Saturday, June 23, 2007

Convergence and Divergence.

Excerpt from an post predicting the imminent failure of the iPhone:
In the high-tech world, divergence devices have been spectacular successes. But convergence devices, for the most part, have been spectacular failures.

The first MP3 players (the Diamond Rio, for example) were flash-memory units capable of holding only 20 or 30 songs. The first iPod, on the other hand, had a hard drive and could hold thousands of songs. Now there were two types of MP3 players, a classic example of divergence at work.
...

The first computer was a mainframe computer, followed by the minicomputer, the desktop computer, the laptop computer, the handheld computer, the server and other specialty computers. The computer didn't converge with another device. It diverged.

When the cellphone was first introduced, it was called a "car phone" because it was too big and heavy to lug around. You might have thought it would eventually converge with the automobile. It did not.
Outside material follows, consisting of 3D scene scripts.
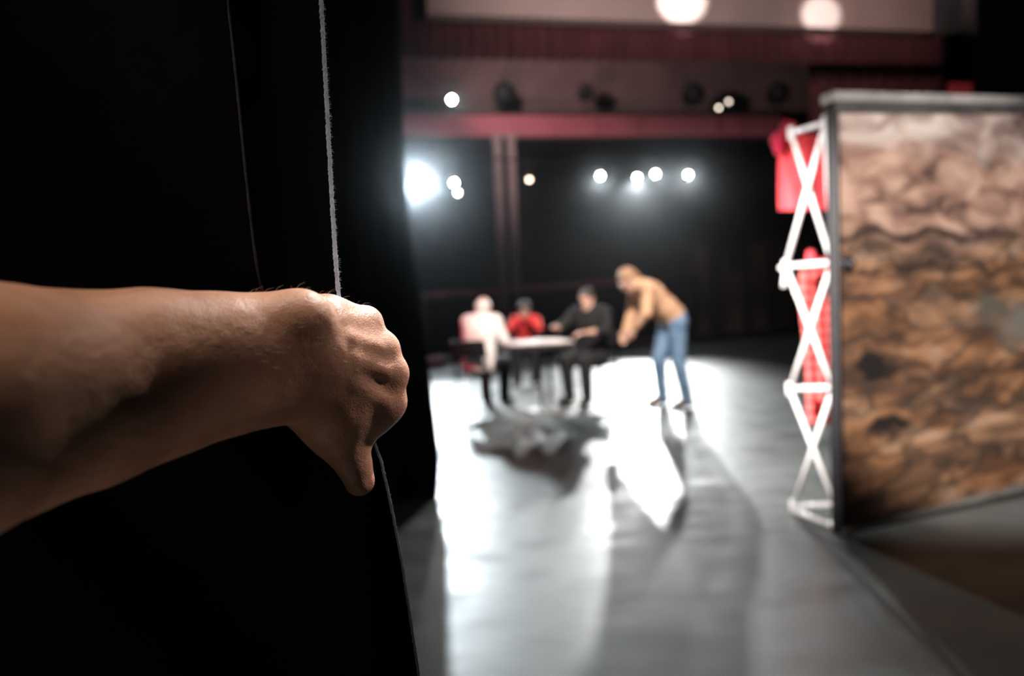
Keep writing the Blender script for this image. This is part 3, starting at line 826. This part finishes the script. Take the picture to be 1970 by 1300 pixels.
def chair(loc, rotz, label):
    t = thing('stage_chair', label, 'chair', loc, rotz, 'black chairs at the table')
    T = Matrix.Translation(loc) @ Matrix.Rotation(rotz, 4, 'Z')       # sitter faces local +y
    def b(mb, name): return mb.build(name, M['matte'], t)
    mb = MB().grid(lambda u, v: T @ V(((u - .5) * .43, (v - .5) * .42, 0.445 - 0.018 * math.cos((u - .5) * 3.1) * math.cos((v - .5) * 3.1))), 8, 8)
    mb.build('seat', M['matte'], t, thick=0.028)
    mb = MB().grid(lambda u, v: T @ V(((u - .5) * .44, -0.235 - 0.04 * v - 0.035 * math.sin(math.pi * u), 0.62 + 0.20 * v)), 10, 5)
    mb.build('backrest', M['matte'], t, thick=0.022)
    for s in (-1, 1):
        b(MB().tube([T @ V((s*.19, .19, .44)), T @ V((s*.205, .215, 0))], .013, 8), 'leg')
        b(MB().tube([T @ V((s*.19, -.19, .44)), T @ V((s*.205, -.235, 0))], .013, 8), 'leg')
        b(MB().tube([T @ V((s*.20, -.19, .43)), T @ V((s*.205, -.215, .60)), T @ V((s*.205, -.262, .82))], .012, 8), 'back_post')
        b(MB().tube([T @ V((s*.196, .2, .2)), T @ V((s*.196, -.21, .2))], .008, 6), 'stretcher')
    return t

# pink cloth bag left at the far edge of the stage
pk = ground(838, 708)
b = Body(0.012)
b.ell(pk + V((0, 0, .11)), (.20, .15, .11), k=.05).ell(pk + V((.07, 0, .17)), (.09, .09, .08), k=.06).ell(pk + V((-.12, .02, .09)), (.11, .11, .09), k=.05).plane(pk + V((0, 0, .003)), (0, 0, -1))
tag(b.build('cloth_bundle', mat('dusty pink cloth', (0.85, 0.42, 0.52), .85, noise=.15, nscale=12), origin=pk), 'dusty pink cloth bundle lying at the far stage edge by the black leg', 'cloth')

# ================================================================== PEOPLE
def nrm(v): v = np.array(v, float); return v / np.linalg.norm(v)
def hand_into(B, wr, d, n, side, r=1.0, curl=0.5):
    """palm, four unequal bent fingers and a thumb; d = finger direction, n = palm facing, side = towards the thumb"""
    wr = np.array(wr, float); d = nrm(d); n = nrm(np.array(n) - d * np.dot(n, d)); s = nrm(np.cross(d, n)) * side
    c = wr + d * 0.05
    B.ell(c, (0.048, 0.040, 0.017), rot=(d, s, n), k=0.02)
    for i, (o, L) in enumerate(((0.030, 0.072), (0.010, 0.080), (-0.010, 0.074), (-0.029, 0.058))):
        a = wr + d * (0.088 - 0.004 * abs(i - 1)) + s * o
        d1 = nrm(d + n * curl * 0.8 + s * o * 2); d2 = nrm(d + n * (curl * 2.2) + s * o)
        m1 = a + d1 * L * 0.55; e = m1 + d2 * L * 0.45
        B.cap(wr + d * 0.06 + s * o * 0.9, a, 0.011, 0.0105, k=0.010).cap(a, m1, 0.0098, 0.0088, k=0.006).cap(m1, e, 0.0088, 0.0078, k=0.005)
    a = wr + d * 0.03 + s * 0.034 + n * 0.008; m1 = a + nrm(d * .6 + s * .7 + n * .5) * 0.036; e = m1 + nrm(d * .9 + s * .2 + n * .5) * 0.03
    B.cap(wr + d * 0.012 + s * 0.012, a, 0.017, 0.014, k=0.014).cap(a, m1, 0.0125, 0.0105, k=0.008).cap(m1, e, 0.0105, 0.0085, k=0.006)

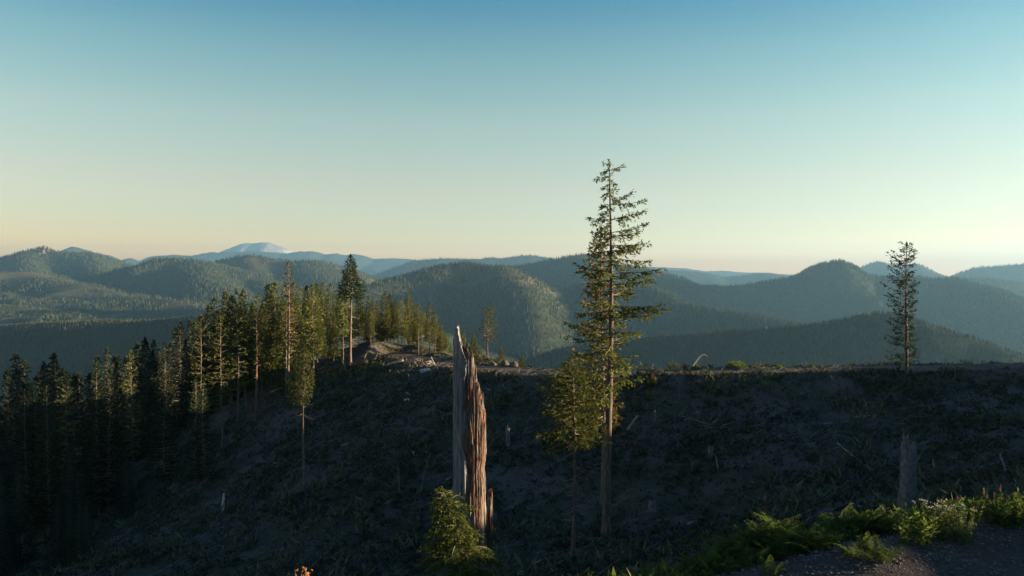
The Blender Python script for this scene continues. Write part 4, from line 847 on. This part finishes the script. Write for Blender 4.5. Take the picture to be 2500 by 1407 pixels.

Instead it diverged and today we have many types of cellphones.

... a host of other divergence devices that have been enormously successful: the digital camera, the plasma TV, the wireless e-mail device, the personal video recorder, the GPS navigation device.

And an entertaining defense of the Apple Phone:
As comedian Ricky Gervais recently put it in one of his stand-up routines, we don't need to be able to take a piss in the washing machine because we've already got toilets. Yet, every time I pack my iPod, phone, BlackBerry and laptop into my travel bag, along with all their various chargers, I find myself wishing I had one mobile device. Call me irrational, but I'm willing to believe the iPhone might be the one.